**Task goal:** Quote word for word the lines below, beginning with the first and ending with the one that has "round_table('white round table farthest". Drop the pictures.

**Dataset extract:**
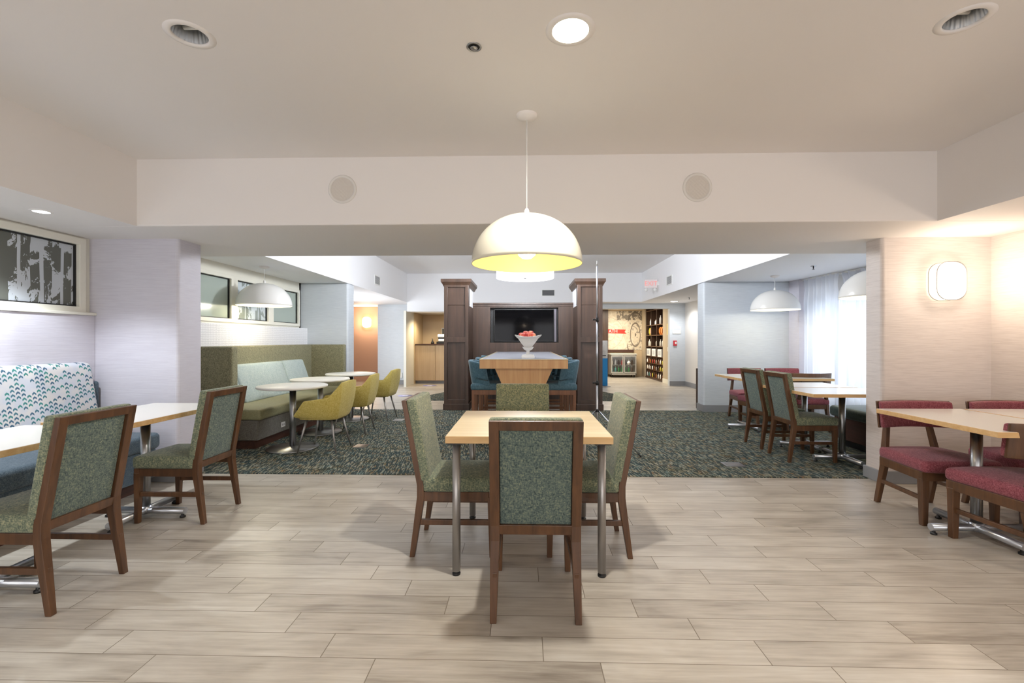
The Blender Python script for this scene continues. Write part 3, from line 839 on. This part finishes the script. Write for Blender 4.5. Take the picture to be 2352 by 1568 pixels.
cross_table('white laminate table with maple edge nearest the camera along the patterned bench', -3.09, -2.48, 1.83, 2.74)
cross_table('white laminate table with maple edge at the far end of the patterned bench', -3.09, -2.48, 2.83, 3.73)
cross_table('white laminate table nearest the camera on the right, among raspberry chairs', 2.71, 3.34, 2.67, 3.57)
cross_table('white laminate table pushed against the right wall behind another one', 3.37, 4.0, 2.67, 3.57)
cross_table('white laminate table nearest the pillar in the curtained booth', 2.82, 3.71, 4.5, 5.11, .008, pole=(3.4, 4.95))
cross_table('white laminate table second from the pillar in the curtained booth', 2.82, 3.71, 5.15, 5.76, .008, pole=(3.4, 5.6))
cross_table('white laminate corner table nearest the partition wall', 2.98, 3.59, 6.3, 7.18, .008)
cross_table('white laminate corner table nearest the far curtain', 3.62, 4.23, 6.3, 7.18, .008)

def round_table(label, x, y):
    t = thing('round_table', label, 'table', (x, y, .008), 0, 'white round tables')
    G().lathe([(.0006, .722), (.37, .722), (.385, .725), (.392, .732), (.392, .748), (.388, .752), (.0006, .752)], 72).build('tabletop', M['lam_w'], t)
    G().tube([(0, 0, .02), (0, 0, .722)], .037, 24).build('column', M['steel'], t)
    G().lathe([(.0006, 0), (.287, 0), (.29, .006), (.285, .012), (.05, .024), (.04, .03), (.0006, .03)], 64).build('base', M['steel'], t)
    G().lathe([(.0006, .708), (.12, .708), (.12, .722)], 32).build('top_plate', M['black'], t)
round_table('white round table nearest the camera by the olive banquette', -2.77, 5.39)
round_table('white round table between the other two along the olive banquette', -2.86, 6.33)
round_table('white round table farthest from the camera by the olive banquette', -2.83, 7.38)

# tall communal table
t = thing('bar_table', 'tall maple communal table with grey top joined to the television wall', 'table', (0, 5.6, .008))
g = G(); g.box(-.545, .545, 0, 3.56, .94, 1.05); g.build('apron', M['maple_v'], t, bevel=.003)
g = G(); g.box(-.548, .548, -.003, 3.56, 1.0505, 1.059); g.build('table_edge', M['maple_top'], t)
g = G(); g.box(-.515, .515, .03, 3.54, 1.0591, 1.0612); g.build('tabletop', M['lam_blue'], t)
for y0 in (.06, 3.0):
    g = G()
    g.hexa([(-.22, y0, .62), (.22, y0, .62), (.22, y0 + .45, .62), (-.22, y0 + .45, .62)], [(-.36, y0, .94), (.36, y0, .94), (.36, y0 + .45, .94), (-.36, y0 + .45, .94)])
    g.box(-.22, .22, y0, y0 + .45, 0, .6199)
    g.build('pedestal', M['maple_v'], t, bevel=.003)

# bowl of apples
def sqring(h, z, k=6, lift=0, pw=.0):
    pts = []
    cs = [(-1, -1), (1, -1), (1, 1), (-1, 1)]
    for i in range(4):
        a, b = cs[i], cs[(i + 1) % 4]
        for j in range(k):
            u = j / k; s = abs(2 * u - 1) ** 2
            x, y = a[0] + (b[0] - a[0]) * u, a[1] + (b[1] - a[1]) * u
            inn = 1 - .10 * (1 - s) * (1 if lift else 0)
            pts.append((x * h * inn, y * h * inn, z + lift * s))
    return pts
t = thing('pedestal_bowl', 'white square pedestal bowl of apples on the tall table', 'bowl', (.055, 5.86, 1.0692))
G().loft([sqring(.082, 0), sqring(.084, .02), sqring(.078, .042), sqring(.03, .052)]).build('foot', M['bowl'] if 'bowl' in M else M['whitep'], t, bevel=.002)
G().loft([sqring(.026, .05), sqring(.02, .07), sqring(.022, .10), sqring(.04, .12)], smooth=True).build('stem', M['whitep'], t)
G().loft([sqring(.03, .098), sqring(.055, .115), sqring(.072, .135, lift=.008), sqring(.066, .137, lift=.008), sqring(.04, .125)], smooth=False, caps=False).build('collar', M['whitep'], t)
G().loft([sqring(.022, .11), sqring(.045, .14), sqring(.085, .19), sqring(.13, .245, lift=.01), sqring(.17, .27, lift=.025), sqring(.165, .276, lift=.025), sqring(.125, .252, lift=.01), sqring(.08, .2), sqring(.04, .15)], smooth=False).build('dish', M['whitep'], t, bevel=.002)
M['apple'] = newmat('apple_skin', L('#c8463c'), .3); nt = M['apple'].node_tree
x, y, z = coords(M['apple']); setc(M['apple'], ramp(nt, noise(nt, xyz(nt, x * 30.0, y * 30.0, z * 12.0), 1.0, 3), [(.35, L('#b5322f')), (.5, L('#cf5a4b')), (.68, L('#e0a070'))]))
def apple(loc, label):
    t = thing('apple', label, 'apple', loc, random.random() * 6, 'apples in the bowl')
    G().lathe([(.0006, .004), (.012, .0), (.026, .008), (.036, .028), (.038, .042), (.032, .058), (.018, .067), (.007, .062), (.0006, .056)], 24).build('flesh', M['apple'], t)
    G().tube([(0, 0, .056), (.003, 0, .075)], .0015, 6).build('stem', M['walnut'], t)
    return t
B = (.055, 5.86, 1.0692)
AP = [(-.06, -.05, .235, 'leftmost'), (.0, -.065, .24, 'frontmost'), (.062, -.045, .235, 'rightmost'), (-.03, .03, .262, 'topmost, left one'), (.035, .02, .265, 'topmost, right one'), (0, .085, .24, 'rearmost'), (-.085, .03, .24, 'behind the leftmost')]
for a in AP: apple((B[0] + a[0], B[1] + a[1], B[2] + a[2] + .02), 'red apple in the white pedestal bowl, ' + a[3])

# ------------------------------------------------------------------ seating
# front left bench
t = thing('bench', 'upholstered wall bench with teal chevron back and blue seat', 'bench', (-3.6, 2.0, 0))
lean = lambda p: (p[0] - .10 * (p[2] - .5) / .6, p[1], p[2])
G().rbox((-.22, .57, .77), (.055, 1.42, .335), .05, lean, n=10).build('backrest', M['chevron'], t)
G().rbox((-.305, .60, .56), (.035, 1.46, .37), .025, n=6).build('back_frame', M['navy'], t)
G().rbox((.05, .5, .42), (.345, 1.45, .07), .04, crown=.01, n=8).build('seat', M['navy'], t)
G().box(-.29, .36, -1.0, 1.93, .1, .352).build('seat_base', M['navy'], t, bevel=.01)
G().box(-.29, .30, -1.0, 1.9, 0, .1).build('plinth', M['plinth'], t)
# right booth bench
t = thing('bench', 'dark green padded bench under the sheer curtains', 'bench', (4.2, 5.1, .008))
G().rbox((.02, .05, .41), (.36, .72, .065), .04, crown=.01, n=6).build('seat', M['dgreen'], t)
G().box(-.3, .34, -.62, .72, .08, .345).build('seat_base', M['plinth'], t, bevel=.006)
G().box(-.26, .34, -.6, .68, 0, .08).build('plinth', M['black'], t)
# olive banquette
t = thing('banquette', 'olive u shaped banquette with tall padded sides below the frosted windows', 'banquette', (-3.6, 6.75, .008))
Z1 = 1.215
G().rbox((-.07, -1.5, Z1 / 2 + .05), (.29, .06, Z1 / 2 - .05), .03).build('side_panel', M['olive'], t)
G().rbox((.02 - .02, 1.47, Z1 / 2 + .05), (.34, .055, Z1 / 2 - .05), .02).build('side_panel', M['olive'], t)
G().rbox((-.31, 0, Z1 / 2 + .05), (.055, 1.47, Z1 / 2 - .05), .02, n=8).build('back_panel', M['olive'], t)
G().rbox((.12, -.02, .40), (.36, 1.42, .065), .035, n=8, crown=.012).build('seat', M['seat_olive'], t)
G().box(-.25, .45, -1.44, 1.4, .1, .335).build('seat_base', M['gbase'], t, bevel=.012)
G().box(-.25, .41, -1.42, 1.38, 0, .1).build('plinth', M['plinth'], t)
op = G().box(.45, .458, -.93, -.83, .16, .225).build('power_outlet', M['whitep'], t, bevel=.003)
g = G()
for q in (-.905, -.88, -.855): g.box(.458, .4585, q - .006, q + .006, .18, .205)
g.build('socket_holes', M['base'], op)
lean2 = lambda p: (p[0] - .32 * (p[2] - .47), p[1], p[2])
def cushion(y0, y1, label):
    yc = (y0 + y1) / 2; t = thing('back_cushion', label, 'cushion', (-3.665, yc, .475), 0, 'pale blue grey cushions on the olive banquette')
    f = lambda p: (p[0] - .30 * p[2] , p[1], p[2])
    def f(p):
        k = 1 + .35 * (1 - (p[1] / ((y1 - y0) / 2)) ** 2) * (1 - ((p[2] - .25) / .26) ** 2)
        return (p[0] * k - .34 * (p[2] - .0) + .0, p[1], p[2])
    G().rbox((.0, 0, .25), (.05, (y1 - y0) / 2 - .004, .25), .03, f, n=8).build('pad', M['cush'], t)
cushion(5.36, 5.84, 'pale blue grey cushion on the banquette nearest the dark side panel')
cushion(5.85, 7.04, 'long pale blue grey cushion in the middle of the olive banquette')
cushion(7.05, 7.72, 'pale blue grey cushion on the banquette nearest the far side panel')

# ------------------------------------------------------------------ television wall
t = thing('television_wall', 'dark stained media wall with two tall capped columns', 'cabinet', (0, 8.4, 0))
def tcol(x0, x1, inner):
    g = G(); y0, y1, zt = 0.0, .95, 2.34
    g.box(x0 + .01, x1 - .01, y0 + .02, y1, 0, 1.95); g.box(x0, x1, y0 + .012, y0 + .16, 1.95, zt)
    # face frame with two recessed fields
    slab(g, x0, x1, y0 - .02, y0 + .025, .12, zt, [(x0 + .065, x1 - .065, .2, 1.26), (x0 + .065, x1 - .065, 1.36, 2.28)], 'xz')
    c = g.build('column', M['dark'], t, bevel=.004)
    G().box(x0 + .012, x1 - .012, y0 + .16, y1 - .02, 1.95, zt).build('column_core', M['ceil_rear'], c)
    g = G(); g.box(x0 - .02, x1 + .02, y0 - .025, y1 + .01, 0, .125); g.build('base_moulding', M['dark'], c, bevel=.01)
    g = G()
    R = lambda o: [(x0 - o, y0 - o, 0), (x1 + o, y0 - o, 0), (x1 + o, y1 + o, 0), (x0 - o, y1 + o, 0)]
    prof = [(.006, zt - .05), (.016, zt - .03), (.03, zt), (.05, zt + .03), (.055, zt + .035), (.055, zt + .085), (.05, zt + .09)]
    g.loft([[(a, b, z) for a, b, _ in R(o)] for o, z in prof]); g.build('cap', M['dark'], c)
tcol(-1.475, -1.02, 1); tcol(.985, 1.445, -1)
g = G(); slab(g, -1.03, .995, .80, .95, 0, 2.02, [(-.68, .70, 1.25, 1.96)], 'xz'); g.build('panel', M['dark'], t)
g = G(); g.box(-1.03, .995, .765, .97, 2.02, 2.055); g.box(-1.03, .995, .785, .80, 1.985, 2.02); g.build('shelf_cap', M['dark'], t, bevel=.004)
G().box(-.68, .70, .94, .96, 1.25, 1.96).build('niche_back', M['black'], t)
t = thing('television', 'black flat television set into the dark media wall', 'television', (.0, 9.24, 1.6))
G().box(-.60, .62, 0, .05, -.33, .33).build('bezel', M['black'], t, bevel=.004)
G().box(-.585, .605, -.003, .0, -.31, .318).build('screen', M['screen'], t)
G().box(.62, .66, .0, .05, -.33, .33).build('side_strip', newmat('tv_side', L('#6e6a72'), .3, .5), t)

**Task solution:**
The Blender Python script for this scene continues. Write part 3, from line 839 on. This part finishes the script. Write for Blender 4.5. Take the picture to be 2352 by 1568 pixels.
cross_table('white laminate table with maple edge nearest the camera along the patterned bench', -3.09, -2.48, 1.83, 2.74)
cross_table('white laminate table with maple edge at the far end of the patterned bench', -3.09, -2.48, 2.83, 3.73)
cross_table('white laminate table nearest the camera on the right, among raspberry chairs', 2.71, 3.34, 2.67, 3.57)
cross_table('white laminate table pushed against the right wall behind another one', 3.37, 4.0, 2.67, 3.57)
cross_table('white laminate table nearest the pillar in the curtained booth', 2.82, 3.71, 4.5, 5.11, .008, pole=(3.4, 4.95))
cross_table('white laminate table second from the pillar in the curtained booth', 2.82, 3.71, 5.15, 5.76, .008, pole=(3.4, 5.6))
cross_table('white laminate corner table nearest the partition wall', 2.98, 3.59, 6.3, 7.18, .008)
cross_table('white laminate corner table nearest the far curtain', 3.62, 4.23, 6.3, 7.18, .008)

def round_table(label, x, y):
    t = thing('round_table', label, 'table', (x, y, .008), 0, 'white round tables')
    G().lathe([(.0006, .722), (.37, .722), (.385, .725), (.392, .732), (.392, .748), (.388, .752), (.0006, .752)], 72).build('tabletop', M['lam_w'], t)
    G().tube([(0, 0, .02), (0, 0, .722)], .037, 24).build('column', M['steel'], t)
    G().lathe([(.0006, 0), (.287, 0), (.29, .006), (.285, .012), (.05, .024), (.04, .03), (.0006, .03)], 64).build('base', M['steel'], t)
    G().lathe([(.0006, .708), (.12, .708), (.12, .722)], 32).build('top_plate', M['black'], t)
round_table('white round table nearest the camera by the olive banquette', -2.77, 5.39)
round_table('white round table between the other two along the olive banquette', -2.86, 6.33)
round_table('white round table farthest from the camera by the olive banquette', -2.83, 7.38)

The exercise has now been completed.